Gold bugs support Chinese gold IPO

Zhongjin Gold Co., China’s first-ever gold producer, recently bowed on the Shanghai Stock Exchange, and by the end of its first day of trading, its A shares had closed at 8.82 yuan — more than double their initial public offering of 4.05 yuan. The debut was one of the most successful on the exchange this year.

Zhongjin had offered 100 million A shares at 4.05 yuan, representing 35.7% of the firm’s equity.

Banking on the traditional Chinese affinity for gold, several analysts had predicted an opening-day close of between 7 and 8 yuan for Zhongjin, which is 88.5%-owned by China’s largest gold miner, China Gold Group.

In China, IPOs are usually successful, and in the past the price of a stock often doubled or tripled on the first day of trading. However, during the past two months, with the growing number of IPOs, the gains have been more modest.

Zhongjin Gold’s listing is another step in the liberalization of an industry long controlled by the government. Last year, the central bank relinquished its control over gold to the Shanghai Gold Exchange, where spot gold is traded.

Before that, the central bank controlled the sector by fixing prices and acting as the sole intermediary between domestic buyers and sellers.
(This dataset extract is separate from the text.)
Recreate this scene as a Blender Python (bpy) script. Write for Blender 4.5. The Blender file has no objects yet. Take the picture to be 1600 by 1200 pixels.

Launched in October 2002, the Shanhai Stock Exchange signaled the opening of one of the largest gold markets: China is the world’s third-largest gold consumer and the fourth-largest gold producer.

The A shares of another major gold producer, Shandong Gold Mining Co., will have their first listing in late August. In mid-August the company was offering 60 million A shares, representing 37.5% of its total equity, at 4.78 yuan per share, or almost 18 times its 2002 earnings per share.